DIRECTIONS FOR THIS TASK
Go through the entries below and pick out every line with "Take".

LISTED ENTRIES
= = =

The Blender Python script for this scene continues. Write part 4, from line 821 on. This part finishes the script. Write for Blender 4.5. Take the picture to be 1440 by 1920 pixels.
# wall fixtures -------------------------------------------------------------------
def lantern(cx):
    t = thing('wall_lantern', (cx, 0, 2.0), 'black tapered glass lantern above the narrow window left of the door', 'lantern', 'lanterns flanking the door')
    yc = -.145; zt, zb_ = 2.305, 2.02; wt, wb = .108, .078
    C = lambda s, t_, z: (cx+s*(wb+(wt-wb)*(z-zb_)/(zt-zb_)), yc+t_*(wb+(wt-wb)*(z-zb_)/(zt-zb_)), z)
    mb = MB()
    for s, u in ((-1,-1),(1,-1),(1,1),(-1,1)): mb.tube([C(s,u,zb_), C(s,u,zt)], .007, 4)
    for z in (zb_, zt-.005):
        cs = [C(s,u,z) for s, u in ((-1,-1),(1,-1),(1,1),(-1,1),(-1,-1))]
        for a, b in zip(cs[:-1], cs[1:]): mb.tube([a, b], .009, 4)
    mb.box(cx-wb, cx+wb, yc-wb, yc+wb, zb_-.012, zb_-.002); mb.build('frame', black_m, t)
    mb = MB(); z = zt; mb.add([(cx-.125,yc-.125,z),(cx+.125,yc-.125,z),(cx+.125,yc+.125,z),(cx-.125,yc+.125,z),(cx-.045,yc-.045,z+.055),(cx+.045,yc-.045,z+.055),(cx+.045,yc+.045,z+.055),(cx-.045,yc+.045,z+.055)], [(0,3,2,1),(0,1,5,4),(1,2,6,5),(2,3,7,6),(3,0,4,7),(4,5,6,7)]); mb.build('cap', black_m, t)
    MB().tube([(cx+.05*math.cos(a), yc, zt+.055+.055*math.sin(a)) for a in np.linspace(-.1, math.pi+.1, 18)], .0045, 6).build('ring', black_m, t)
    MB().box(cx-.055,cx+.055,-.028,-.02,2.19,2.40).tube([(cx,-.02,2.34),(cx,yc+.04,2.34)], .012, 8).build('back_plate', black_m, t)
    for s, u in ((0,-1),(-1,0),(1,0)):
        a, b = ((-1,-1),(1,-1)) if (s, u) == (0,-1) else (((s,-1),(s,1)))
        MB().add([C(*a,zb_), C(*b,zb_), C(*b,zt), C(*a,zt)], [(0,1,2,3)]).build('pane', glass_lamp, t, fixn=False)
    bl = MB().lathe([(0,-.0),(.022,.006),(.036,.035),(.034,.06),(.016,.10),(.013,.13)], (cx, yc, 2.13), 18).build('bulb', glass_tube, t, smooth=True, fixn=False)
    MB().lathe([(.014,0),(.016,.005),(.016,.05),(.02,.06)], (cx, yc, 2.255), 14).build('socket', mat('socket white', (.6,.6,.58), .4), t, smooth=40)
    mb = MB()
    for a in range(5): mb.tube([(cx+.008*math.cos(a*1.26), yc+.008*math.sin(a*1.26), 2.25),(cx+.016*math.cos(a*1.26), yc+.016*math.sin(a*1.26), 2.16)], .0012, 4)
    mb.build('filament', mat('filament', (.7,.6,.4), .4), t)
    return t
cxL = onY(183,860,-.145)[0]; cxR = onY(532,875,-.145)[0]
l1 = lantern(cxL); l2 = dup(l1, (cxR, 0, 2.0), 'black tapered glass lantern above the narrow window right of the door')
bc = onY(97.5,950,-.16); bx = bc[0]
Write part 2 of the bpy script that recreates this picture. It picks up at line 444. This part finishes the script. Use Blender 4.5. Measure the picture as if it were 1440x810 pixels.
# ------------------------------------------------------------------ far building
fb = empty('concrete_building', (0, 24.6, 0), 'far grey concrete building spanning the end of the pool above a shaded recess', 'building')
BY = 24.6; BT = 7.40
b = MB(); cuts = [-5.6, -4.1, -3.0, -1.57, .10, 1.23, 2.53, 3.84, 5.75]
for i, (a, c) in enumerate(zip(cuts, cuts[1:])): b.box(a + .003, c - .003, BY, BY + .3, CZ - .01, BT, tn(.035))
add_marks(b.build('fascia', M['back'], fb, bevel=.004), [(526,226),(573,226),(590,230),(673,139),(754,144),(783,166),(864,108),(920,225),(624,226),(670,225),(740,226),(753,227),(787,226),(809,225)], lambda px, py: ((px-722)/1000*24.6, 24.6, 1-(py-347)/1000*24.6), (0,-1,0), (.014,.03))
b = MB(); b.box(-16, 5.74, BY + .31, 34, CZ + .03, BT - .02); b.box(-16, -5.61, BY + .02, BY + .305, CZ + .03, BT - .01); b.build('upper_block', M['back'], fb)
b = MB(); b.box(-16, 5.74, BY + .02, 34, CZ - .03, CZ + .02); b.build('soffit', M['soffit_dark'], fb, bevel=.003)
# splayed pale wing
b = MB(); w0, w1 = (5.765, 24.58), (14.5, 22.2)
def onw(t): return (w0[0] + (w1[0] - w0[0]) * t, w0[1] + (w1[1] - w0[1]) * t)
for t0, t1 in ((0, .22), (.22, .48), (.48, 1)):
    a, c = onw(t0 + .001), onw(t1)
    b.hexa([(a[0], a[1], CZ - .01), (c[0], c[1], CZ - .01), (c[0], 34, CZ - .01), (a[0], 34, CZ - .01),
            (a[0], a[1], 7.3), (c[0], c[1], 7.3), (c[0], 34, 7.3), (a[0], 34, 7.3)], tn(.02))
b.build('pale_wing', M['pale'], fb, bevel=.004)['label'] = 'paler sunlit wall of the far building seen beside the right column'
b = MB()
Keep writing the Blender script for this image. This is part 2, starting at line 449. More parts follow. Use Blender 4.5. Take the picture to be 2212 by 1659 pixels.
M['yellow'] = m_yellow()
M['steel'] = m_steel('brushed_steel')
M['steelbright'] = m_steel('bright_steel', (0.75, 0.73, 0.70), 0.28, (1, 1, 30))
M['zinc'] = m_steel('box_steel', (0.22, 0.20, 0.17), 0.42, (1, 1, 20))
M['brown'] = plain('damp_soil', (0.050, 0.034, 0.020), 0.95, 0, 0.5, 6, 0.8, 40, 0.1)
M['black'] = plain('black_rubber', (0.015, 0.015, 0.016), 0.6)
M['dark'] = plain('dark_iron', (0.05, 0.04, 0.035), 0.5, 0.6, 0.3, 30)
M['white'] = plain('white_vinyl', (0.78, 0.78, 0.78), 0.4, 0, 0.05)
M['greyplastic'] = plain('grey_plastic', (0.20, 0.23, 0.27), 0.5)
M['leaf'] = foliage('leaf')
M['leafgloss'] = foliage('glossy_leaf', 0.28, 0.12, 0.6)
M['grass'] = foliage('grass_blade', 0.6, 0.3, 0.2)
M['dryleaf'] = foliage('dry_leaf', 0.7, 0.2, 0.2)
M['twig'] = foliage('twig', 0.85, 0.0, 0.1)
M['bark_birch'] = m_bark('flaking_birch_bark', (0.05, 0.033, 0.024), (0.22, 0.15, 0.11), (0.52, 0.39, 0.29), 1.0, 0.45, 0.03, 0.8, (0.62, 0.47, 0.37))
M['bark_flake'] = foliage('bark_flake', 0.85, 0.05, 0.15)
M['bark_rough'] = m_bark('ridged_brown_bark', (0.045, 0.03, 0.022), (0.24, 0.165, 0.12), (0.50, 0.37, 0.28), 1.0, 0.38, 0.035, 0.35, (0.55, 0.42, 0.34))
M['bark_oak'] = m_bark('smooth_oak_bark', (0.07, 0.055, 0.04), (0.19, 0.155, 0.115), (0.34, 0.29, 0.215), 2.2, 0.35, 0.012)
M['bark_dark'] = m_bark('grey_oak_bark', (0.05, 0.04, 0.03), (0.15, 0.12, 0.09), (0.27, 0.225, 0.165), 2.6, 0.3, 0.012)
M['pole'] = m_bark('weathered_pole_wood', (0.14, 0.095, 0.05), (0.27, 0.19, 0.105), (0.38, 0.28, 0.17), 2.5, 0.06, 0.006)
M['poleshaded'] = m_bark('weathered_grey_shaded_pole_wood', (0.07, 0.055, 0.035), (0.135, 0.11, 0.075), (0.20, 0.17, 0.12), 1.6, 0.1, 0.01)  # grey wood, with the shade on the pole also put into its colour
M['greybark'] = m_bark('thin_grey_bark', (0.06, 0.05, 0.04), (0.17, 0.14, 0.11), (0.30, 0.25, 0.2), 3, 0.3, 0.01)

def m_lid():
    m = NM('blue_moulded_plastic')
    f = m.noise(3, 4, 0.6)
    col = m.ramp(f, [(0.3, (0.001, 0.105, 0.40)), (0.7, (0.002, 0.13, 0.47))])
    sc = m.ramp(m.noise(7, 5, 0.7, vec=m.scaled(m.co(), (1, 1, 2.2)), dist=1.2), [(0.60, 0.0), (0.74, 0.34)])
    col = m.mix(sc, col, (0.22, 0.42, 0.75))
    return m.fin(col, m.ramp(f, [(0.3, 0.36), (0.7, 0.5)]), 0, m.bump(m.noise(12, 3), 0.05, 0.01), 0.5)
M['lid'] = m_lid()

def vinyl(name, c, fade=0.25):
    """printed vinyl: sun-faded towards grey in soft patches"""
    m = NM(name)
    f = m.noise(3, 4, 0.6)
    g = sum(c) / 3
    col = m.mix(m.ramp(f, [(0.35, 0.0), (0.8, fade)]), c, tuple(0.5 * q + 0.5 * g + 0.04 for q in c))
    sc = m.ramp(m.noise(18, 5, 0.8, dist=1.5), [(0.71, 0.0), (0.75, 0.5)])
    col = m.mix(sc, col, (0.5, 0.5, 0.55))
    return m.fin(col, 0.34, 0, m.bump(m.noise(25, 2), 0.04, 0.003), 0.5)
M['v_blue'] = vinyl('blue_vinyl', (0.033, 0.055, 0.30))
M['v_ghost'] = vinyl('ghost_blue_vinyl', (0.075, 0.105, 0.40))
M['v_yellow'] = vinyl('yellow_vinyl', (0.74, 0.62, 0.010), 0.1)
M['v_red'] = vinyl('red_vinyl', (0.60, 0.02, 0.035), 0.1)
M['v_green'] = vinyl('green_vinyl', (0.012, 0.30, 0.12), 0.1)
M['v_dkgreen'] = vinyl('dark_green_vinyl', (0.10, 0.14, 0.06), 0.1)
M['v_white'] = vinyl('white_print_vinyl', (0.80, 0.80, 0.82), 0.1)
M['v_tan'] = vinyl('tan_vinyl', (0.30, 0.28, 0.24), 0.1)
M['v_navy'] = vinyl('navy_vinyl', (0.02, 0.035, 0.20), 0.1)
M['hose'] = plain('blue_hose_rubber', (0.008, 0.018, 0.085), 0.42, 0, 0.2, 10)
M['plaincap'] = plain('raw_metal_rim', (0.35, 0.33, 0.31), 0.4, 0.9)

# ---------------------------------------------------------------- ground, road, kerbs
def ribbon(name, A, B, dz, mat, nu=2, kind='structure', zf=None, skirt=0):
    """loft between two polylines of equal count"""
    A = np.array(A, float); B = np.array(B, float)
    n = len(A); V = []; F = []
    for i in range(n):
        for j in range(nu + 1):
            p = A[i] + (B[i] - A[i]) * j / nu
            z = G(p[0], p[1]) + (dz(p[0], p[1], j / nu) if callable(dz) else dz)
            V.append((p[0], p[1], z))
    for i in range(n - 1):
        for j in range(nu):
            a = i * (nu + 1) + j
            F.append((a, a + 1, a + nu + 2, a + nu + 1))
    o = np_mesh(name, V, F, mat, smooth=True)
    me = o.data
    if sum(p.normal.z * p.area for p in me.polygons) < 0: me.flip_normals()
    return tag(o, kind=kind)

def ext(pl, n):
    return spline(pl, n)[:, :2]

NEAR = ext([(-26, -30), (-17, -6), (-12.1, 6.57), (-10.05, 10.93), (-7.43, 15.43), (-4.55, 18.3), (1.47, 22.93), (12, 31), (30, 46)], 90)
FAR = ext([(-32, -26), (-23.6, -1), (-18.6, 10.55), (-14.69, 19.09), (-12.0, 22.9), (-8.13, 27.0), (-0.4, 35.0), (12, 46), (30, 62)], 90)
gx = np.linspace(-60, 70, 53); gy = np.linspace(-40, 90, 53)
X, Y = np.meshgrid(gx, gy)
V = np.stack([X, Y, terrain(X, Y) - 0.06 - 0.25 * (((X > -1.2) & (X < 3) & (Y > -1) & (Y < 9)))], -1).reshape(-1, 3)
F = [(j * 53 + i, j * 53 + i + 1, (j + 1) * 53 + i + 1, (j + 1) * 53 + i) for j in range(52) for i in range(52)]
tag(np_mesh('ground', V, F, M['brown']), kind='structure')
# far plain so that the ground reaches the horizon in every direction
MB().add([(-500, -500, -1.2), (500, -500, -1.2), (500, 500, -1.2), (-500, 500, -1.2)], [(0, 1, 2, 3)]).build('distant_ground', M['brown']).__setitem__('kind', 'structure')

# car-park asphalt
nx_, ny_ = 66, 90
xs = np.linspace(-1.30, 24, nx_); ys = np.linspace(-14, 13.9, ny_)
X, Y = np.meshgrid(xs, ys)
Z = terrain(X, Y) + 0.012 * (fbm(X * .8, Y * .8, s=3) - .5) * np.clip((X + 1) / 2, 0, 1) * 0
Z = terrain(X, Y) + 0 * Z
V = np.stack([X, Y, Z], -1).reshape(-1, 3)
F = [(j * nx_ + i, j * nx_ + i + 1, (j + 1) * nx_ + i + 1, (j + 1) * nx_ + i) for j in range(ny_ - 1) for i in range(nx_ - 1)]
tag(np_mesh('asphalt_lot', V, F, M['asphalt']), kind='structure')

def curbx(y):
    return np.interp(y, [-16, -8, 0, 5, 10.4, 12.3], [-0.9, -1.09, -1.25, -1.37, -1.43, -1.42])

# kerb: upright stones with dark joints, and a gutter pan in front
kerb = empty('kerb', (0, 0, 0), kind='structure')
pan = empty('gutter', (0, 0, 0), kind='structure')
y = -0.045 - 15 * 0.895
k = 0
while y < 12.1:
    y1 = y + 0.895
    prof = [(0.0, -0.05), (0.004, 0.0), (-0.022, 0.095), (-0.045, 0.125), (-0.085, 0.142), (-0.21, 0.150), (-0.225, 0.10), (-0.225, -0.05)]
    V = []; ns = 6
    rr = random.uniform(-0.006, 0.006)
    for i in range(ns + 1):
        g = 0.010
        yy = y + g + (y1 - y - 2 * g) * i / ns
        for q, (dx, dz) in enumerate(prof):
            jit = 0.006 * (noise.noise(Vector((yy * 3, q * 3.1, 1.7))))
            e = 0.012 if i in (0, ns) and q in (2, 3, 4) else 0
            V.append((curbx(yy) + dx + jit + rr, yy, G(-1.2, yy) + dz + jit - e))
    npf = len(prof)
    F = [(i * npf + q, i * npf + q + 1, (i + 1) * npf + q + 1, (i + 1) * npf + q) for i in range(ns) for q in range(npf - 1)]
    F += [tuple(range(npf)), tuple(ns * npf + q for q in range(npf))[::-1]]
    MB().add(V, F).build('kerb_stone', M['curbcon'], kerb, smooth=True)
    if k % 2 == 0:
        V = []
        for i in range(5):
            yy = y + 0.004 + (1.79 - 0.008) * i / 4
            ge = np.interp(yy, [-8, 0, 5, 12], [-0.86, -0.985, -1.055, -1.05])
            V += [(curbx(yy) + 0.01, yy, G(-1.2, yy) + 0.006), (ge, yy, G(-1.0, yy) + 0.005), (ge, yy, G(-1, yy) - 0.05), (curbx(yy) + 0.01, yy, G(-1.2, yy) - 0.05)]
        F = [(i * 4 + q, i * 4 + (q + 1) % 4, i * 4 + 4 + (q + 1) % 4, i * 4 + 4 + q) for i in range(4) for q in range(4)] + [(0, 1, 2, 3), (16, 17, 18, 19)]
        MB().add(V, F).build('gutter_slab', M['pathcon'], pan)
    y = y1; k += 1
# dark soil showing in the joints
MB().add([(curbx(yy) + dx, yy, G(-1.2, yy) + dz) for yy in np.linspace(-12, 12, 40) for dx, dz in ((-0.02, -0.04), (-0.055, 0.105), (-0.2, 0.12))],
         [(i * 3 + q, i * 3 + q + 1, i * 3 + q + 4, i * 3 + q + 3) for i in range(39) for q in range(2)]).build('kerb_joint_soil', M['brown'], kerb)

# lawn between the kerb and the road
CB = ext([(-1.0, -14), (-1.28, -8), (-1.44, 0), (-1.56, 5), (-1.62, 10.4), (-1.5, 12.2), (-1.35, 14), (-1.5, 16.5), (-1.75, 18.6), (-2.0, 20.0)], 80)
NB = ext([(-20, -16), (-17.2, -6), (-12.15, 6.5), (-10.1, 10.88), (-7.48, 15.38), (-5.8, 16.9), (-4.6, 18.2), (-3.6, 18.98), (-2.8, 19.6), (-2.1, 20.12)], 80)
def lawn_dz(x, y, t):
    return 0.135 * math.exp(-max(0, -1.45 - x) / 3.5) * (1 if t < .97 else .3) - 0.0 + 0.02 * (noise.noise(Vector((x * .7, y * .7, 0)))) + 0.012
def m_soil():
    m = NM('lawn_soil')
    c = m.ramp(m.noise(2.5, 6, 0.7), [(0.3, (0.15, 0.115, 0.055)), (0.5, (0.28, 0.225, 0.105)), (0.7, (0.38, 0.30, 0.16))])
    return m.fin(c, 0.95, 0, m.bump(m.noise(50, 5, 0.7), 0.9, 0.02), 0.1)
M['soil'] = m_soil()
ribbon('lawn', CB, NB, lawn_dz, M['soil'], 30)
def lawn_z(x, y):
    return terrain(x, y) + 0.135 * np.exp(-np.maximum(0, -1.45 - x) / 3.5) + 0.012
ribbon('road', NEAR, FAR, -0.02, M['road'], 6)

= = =

ANSWER FOR THIS EXERCISE
The Blender Python script for this scene continues. Write part 4, from line 821 on. This part finishes the script. Write for Blender 4.5. Take the picture to be 1440 by 1920 pixels.
Keep writing the Blender script for this image. This is part 2, starting at line 449. More parts follow. Use Blender 4.5. Take the picture to be 2212 by 1659 pixels.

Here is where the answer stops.